When I go travelling I like to have a loose plan of what to do/see/eat, a bit of sketch if you like, with areas to visit but then keeping it flexible. It’s mainly to avoid the panic trying to find somewhere to eat when you’re dead tired and hungry, or making sure to not miss out on seeing a special place. Well, one of those special places for me in Noord is Van Dijk & Ko, a massive warehouse stuffed with second hand furniture, books and trinkets. The prices are ridiculous cheap too; some of the massive beautiful cupboards, including antique kitchen ones would cost up to six times as much in London. I hadn’t planned that we should cycle to it, but as it was on the way, we popped in.
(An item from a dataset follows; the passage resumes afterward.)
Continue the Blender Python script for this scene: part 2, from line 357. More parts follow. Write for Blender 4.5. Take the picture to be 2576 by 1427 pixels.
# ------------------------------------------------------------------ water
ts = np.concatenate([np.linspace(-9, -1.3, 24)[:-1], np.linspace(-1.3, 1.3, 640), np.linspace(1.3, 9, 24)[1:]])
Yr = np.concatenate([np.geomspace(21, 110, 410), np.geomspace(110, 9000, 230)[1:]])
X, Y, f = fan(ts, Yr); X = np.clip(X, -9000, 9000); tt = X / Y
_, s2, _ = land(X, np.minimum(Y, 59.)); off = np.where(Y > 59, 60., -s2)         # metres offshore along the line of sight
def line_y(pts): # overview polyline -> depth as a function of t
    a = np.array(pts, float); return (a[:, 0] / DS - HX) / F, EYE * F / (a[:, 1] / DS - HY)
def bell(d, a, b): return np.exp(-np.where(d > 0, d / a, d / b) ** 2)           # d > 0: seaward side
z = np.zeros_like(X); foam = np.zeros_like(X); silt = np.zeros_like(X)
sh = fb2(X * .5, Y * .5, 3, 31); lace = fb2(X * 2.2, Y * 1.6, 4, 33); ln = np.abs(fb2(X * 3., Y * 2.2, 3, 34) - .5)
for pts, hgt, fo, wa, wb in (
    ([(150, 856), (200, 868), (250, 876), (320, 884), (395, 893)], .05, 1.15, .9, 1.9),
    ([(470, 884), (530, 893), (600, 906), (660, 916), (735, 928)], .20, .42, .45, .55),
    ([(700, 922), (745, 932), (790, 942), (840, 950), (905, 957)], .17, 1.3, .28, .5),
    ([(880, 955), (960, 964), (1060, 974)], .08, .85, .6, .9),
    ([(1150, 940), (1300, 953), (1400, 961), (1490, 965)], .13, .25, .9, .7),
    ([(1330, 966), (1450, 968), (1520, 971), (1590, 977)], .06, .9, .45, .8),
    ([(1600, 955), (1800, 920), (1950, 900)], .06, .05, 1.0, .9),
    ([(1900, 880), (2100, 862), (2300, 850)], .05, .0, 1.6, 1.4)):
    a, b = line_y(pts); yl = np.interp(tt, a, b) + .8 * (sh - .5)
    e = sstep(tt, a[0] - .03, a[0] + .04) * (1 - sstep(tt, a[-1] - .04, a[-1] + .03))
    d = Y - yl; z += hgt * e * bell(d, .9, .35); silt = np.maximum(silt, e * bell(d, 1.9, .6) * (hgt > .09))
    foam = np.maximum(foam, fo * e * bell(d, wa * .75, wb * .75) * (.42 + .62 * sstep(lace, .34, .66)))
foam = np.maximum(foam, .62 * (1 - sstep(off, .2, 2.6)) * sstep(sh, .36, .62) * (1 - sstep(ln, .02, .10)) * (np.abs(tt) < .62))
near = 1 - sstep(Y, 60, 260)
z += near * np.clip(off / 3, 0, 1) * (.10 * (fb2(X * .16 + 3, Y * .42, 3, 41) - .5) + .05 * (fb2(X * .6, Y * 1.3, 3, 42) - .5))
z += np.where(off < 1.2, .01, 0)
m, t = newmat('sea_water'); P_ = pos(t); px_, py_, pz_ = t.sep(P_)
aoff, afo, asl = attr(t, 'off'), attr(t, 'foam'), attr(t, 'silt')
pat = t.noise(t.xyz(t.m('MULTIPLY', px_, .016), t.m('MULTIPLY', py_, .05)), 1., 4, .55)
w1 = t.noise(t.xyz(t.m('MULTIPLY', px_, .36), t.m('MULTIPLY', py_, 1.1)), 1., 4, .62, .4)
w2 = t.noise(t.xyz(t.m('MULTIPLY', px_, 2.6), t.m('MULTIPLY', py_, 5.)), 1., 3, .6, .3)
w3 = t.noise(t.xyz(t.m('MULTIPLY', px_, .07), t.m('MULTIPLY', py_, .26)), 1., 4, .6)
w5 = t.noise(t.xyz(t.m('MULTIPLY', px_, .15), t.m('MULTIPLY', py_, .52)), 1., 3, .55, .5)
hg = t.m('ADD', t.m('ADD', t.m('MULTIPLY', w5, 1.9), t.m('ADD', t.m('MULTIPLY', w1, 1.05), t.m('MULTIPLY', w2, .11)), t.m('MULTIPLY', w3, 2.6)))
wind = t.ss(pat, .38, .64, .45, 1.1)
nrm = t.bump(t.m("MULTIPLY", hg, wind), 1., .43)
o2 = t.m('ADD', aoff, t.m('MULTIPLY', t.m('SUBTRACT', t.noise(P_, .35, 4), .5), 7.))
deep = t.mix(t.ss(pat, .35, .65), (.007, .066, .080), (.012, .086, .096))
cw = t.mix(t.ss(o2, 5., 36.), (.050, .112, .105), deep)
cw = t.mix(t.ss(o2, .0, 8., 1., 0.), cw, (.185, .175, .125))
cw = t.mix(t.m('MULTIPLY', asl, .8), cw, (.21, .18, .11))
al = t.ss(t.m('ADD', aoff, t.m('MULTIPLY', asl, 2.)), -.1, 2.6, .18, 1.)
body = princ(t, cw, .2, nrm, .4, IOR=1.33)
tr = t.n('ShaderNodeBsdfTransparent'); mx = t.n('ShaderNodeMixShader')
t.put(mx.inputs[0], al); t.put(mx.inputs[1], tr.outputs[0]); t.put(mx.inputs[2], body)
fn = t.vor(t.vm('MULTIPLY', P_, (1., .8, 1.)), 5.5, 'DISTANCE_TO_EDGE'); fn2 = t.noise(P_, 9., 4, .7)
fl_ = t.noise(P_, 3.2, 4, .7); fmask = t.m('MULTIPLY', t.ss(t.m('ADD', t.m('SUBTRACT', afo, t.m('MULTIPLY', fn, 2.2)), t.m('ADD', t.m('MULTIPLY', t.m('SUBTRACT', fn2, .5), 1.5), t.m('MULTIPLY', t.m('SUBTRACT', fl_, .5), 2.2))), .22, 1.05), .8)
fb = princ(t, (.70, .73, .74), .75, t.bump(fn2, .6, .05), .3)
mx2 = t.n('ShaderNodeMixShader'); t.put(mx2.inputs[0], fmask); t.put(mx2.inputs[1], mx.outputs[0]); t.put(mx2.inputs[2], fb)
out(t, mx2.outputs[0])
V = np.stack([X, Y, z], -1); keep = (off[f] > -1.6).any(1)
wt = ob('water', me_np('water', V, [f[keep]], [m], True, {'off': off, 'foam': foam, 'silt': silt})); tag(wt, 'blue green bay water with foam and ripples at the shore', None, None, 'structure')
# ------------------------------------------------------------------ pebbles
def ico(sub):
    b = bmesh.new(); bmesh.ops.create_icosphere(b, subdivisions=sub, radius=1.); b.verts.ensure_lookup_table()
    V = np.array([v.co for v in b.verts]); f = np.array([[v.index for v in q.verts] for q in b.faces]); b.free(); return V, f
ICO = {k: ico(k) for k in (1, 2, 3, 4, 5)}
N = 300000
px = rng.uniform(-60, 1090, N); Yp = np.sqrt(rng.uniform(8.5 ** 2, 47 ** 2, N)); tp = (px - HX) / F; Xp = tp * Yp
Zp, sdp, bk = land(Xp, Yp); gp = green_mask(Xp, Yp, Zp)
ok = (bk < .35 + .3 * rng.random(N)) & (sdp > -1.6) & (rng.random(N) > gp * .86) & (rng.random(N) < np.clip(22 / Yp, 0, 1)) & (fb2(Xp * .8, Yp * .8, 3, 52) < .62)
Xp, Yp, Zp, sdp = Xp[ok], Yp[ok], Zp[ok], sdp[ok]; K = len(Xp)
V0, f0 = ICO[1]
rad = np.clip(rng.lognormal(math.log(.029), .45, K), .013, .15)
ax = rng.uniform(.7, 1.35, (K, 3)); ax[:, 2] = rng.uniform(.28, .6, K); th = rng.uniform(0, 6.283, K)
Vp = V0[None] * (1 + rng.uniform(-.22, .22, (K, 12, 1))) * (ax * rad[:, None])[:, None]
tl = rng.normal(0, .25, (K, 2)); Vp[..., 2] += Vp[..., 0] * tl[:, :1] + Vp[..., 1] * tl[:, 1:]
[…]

D has a thing for antique linen and picked out some good ones.

There are also some weird stuff amongst all the goodness. Where do we think this would have been originally (minus the wig of course)?

I’ve been thinking recently how there are a whole generation of kids who mostly don’t know what a cuckoo clock is or what it does (these are the sort of things I think about - haha!). There would always be someone who had one when I was a kid. I was a tiny bit tempted to get one, but these were actually not that cheap, and who’s to say they still work?

If I had a different house style I would have got a few of these. Or if we had a second home.

Instead I got two old Hungarian ceramic bowls with crazy glazing on them.

Stop! Ferry time. Time to cross the IJ and cycle towards our dinner.

Love the mixture of the architecture here + the balustrade shadows.

Dinner at De Japanner has become a regular thing on the last few trips to Amsterdam. Incredible Japanese food that’s delicious in your mouth and kind on your wallet .

The street it’s on, Albert Cuypstraat, is a market street in the day time, and once it’s shut it’s quite a mess, which these herons have figured out, so they have quite a feast where the fishmonger trades.

And finally, catching some evening light on the ferry back home to Noord. Such a great first day of the trip.